I got a nice little phishing email today. I don't get too many, and luckily the mail had been filtered by Outlook automatically - the offending item was in my Junk Mail folder.
The message was also forced into plain-text mode, so the fake URL for PayPal was clear, but I decided to paste it into IE7 anyway, just to see how the Phishing Filter handled it. Sadly the website was not automatically recognized as a phishing site (I submitted it, so hopefully it will be recognized soon)
To recognize that this is a phishing page, notice the server address (the stuff after http://) is a weird domain name ending in .co.kr. The :81 is a port number - almost all normal websites won't have this in their URLs. Ignore anything after the '/' following the port - that looks like PayPal, but in fact it can be whatever the bad guy wants.
Incidentally, some phishing sites use server addresses that look more valid, such as www.paypal.somefunkyname.co.kr.
The phishing page is pretty brazen. First you have to "log in" with your email and password (anything you enter will be accepted). Then you are prompted to hand over all your private information: name, address, DOB, phone, credit card number + CVV2 and ATM pin. Why anyone would give their ATM PIN to a website purporting to be PayPal I don't know - perhaps the phishing folks just though they might get lucky?

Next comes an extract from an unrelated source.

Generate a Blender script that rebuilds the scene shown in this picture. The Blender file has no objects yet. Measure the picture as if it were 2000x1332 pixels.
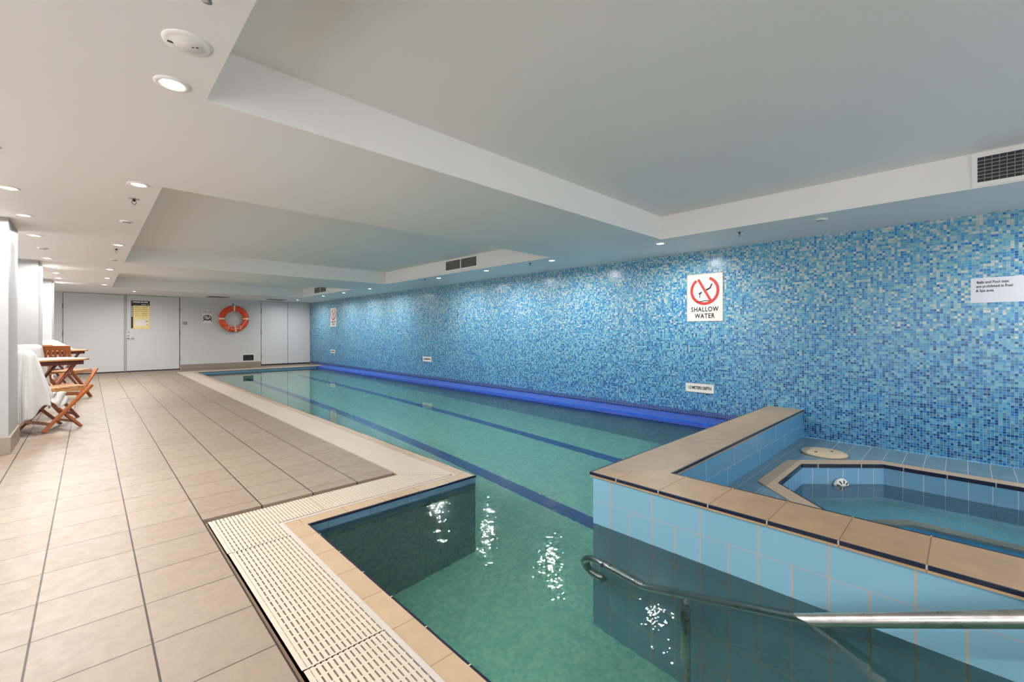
import bpy, bmesh, math, random
from mathutils import Vector, Matrix
random.seed(4)
C = bpy.context.scene.collection
sc = bpy.context.scene
PI = math.pi

# ------------------------------------------------------------------ camera, world, exposure
cam_d = bpy.data.cameras.new('camera'); cam = bpy.data.objects.new('camera', cam_d); C.objects.link(cam)
F_PX = 854.5; YAW = math.radians(44.03); EYE = 1.08
cam_d.sensor_width = 36; cam_d.lens = F_PX / 2000 * 36
cam_d.shift_y = (649 - 666) / 2000
cam.location = (0, 0, EYE); cam.rotation_euler = (PI / 2, 0, -YAW)
cam_d.clip_start = .02; cam_d.clip_end = 100
sc.camera = cam
w = bpy.data.worlds.new('world'); sc.world = w; w.use_nodes = True
w.node_tree.nodes['Background'].inputs[0].default_value = (0.95, 0.97, 1.0, 1)
w.node_tree.nodes['Background'].inputs[1].default_value = 2.5
sc.view_settings.view_transform = 'Standard'; sc.view_settings.look = 'None'
sc.view_settings.gamma = 1; sc.view_settings.exposure = 0.86
sc.view_settings.use_curve_mapping = False
sc.cycles.use_denoising = True
sc.cycles.max_bounces = 12; sc.cycles.diffuse_bounces = 6; sc.cycles.glossy_bounces = 5
sc.cycles.transmission_bounces = 8; sc.cycles.transparent_max_bounces = 8
sc.cycles.sample_clamp_indirect = 400; sc.cycles.caustics_refractive = True; sc.cycles.caustics_reflective = False
LAMP_W = 12.0          # watts of each recessed downlight

# ------------------------------------------------------------------ mesh helpers
def box(bm, x0, x1, y0, y1, z0, z1, mi=0):
    v = [bm.verts.new(p) for p in [(x0,y0,z0),(x1,y0,z0),(x1,y1,z0),(x0,y1,z0),(x0,y0,z1),(x1,y0,z1),(x1,y1,z1),(x0,y1,z1)]]
    for f in [(3,2,1,0),(4,5,6,7),(0,1,5,4),(1,2,6,5),(2,3,7,6),(3,0,4,7)]:
        q = bm.faces.new([v[i] for i in f]); q.material_index = mi
def quad(bm, pts, mi=0):
    f = bm.faces.new([bm.verts.new(p) for p in pts]); f.material_index = mi; return f
def prism(bm, poly, z0, z1, mi=0, caps=True, m=None):
    m = m or Matrix.Identity(4)
    a = [bm.verts.new(m @ Vector((p[0], p[1], z0))) for p in poly]; b = [bm.verts.new(m @ Vector((p[0], p[1], z1))) for p in poly]
    n = len(poly)
    for i in range(n):
        f = bm.faces.new([a[i], a[(i+1) % n], b[(i+1) % n], b[i]]); f.material_index = mi
    if caps:
        f = bm.faces.new(list(reversed(a))); f.material_index = mi
        f = bm.faces.new(b); f.material_index = mi
def ring_prism(bm, outer, inner, z0, z1, mi=0):
    n = len(outer)
    o0=[bm.verts.new((*p,z0)) for p in outer]; o1=[bm.verts.new((*p,z1)) for p in outer]
    i0=[bm.verts.new((*p,z0)) for p in inner]; i1=[bm.verts.new((*p,z1)) for p in inner]
    for k in range(n):
        j=(k+1)%n
        for q in ([o0[k],o0[j],o1[j],o1[k]],[i0[j],i0[k],i1[k],i1[j]],[o1[k],o1[j],i1[j],i1[k]],[o0[j],o0[k],i0[k],i0[j]]):
            bm.faces.new(q).material_index = mi
def beam(bm, a, b, wx, wy, up=(0,0,1), mi=0):
    a, b = Vector(a), Vector(b); d = (b - a).normalized(); s = d.cross(Vector(up))
    if s.length < 1e-4: s = d.cross(Vector((0,1,0)))
    s.normalize(); t = s.cross(d)
    P = []
    for c in (a, b):
        for i, j in ((-1,-1),(1,-1),(1,1),(-1,1)): P.append(bm.verts.new(c + s*i*wx/2 + t*j*wy/2))
    for f in [(3,2,1,0),(4,5,6,7),(0,1,5,4),(1,2,6,5),(2,3,7,6),(3,0,4,7)]: bm.faces.new([P[i] for i in f]).material_index = mi
def tube(bm, pts, r, n=12, closed=False, caps=True, smooth=True, mi=0):
    pts = [Vector(p) for p in pts]; R = r if isinstance(r, (list, tuple)) else [r]*len(pts)
    rings = []; prev = None; N = len(pts)
    for i, p in enumerate(pts):
        if closed: d = pts[(i+1) % N] - pts[i-1]
        else: d = pts[min(i+1, N-1)] - pts[max(i-1, 0)]
        d.normalize()
        if prev is None:
            u = d.cross(Vector((0,0,1)))
            if u.length < 1e-3: u = d.cross(Vector((0,1,0)))
        else: u = prev - d * prev.dot(d)
        u.normalize(); prev = u; v = d.cross(u)
        rings.append([bm.verts.new(p + (u*math.cos(2*PI*k/n) + v*math.sin(2*PI*k/n))*R[i]) for k in range(n)])
    M = N if closed else N-1
    for i in range(M):
        A, B = rings[i], rings[(i+1) % N]
        for k in range(n):
            f = bm.faces.new([A[k], A[(k+1)%n], B[(k+1)%n], B[k]]); f.smooth = smooth; f.material_index = mi
    if caps and not closed:
        bm.faces.new(list(reversed(rings[0]))).material_index = mi; bm.faces.new(rings[-1]).material_index = mi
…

They also ask for the last six digits of your SSN - I guess they don't ask for the whole thing since people are used to entering the last few digits only, and think this is safe. No-one apart from your employer and the IRS should ever need your SSN - even the last four digits! (And I think with the last six digits, the bad guys can figure out the remainder based on your ZIP code/State of residence).
I hope people now know to never enter this sort of personal information on a website - especially one linked to in an email.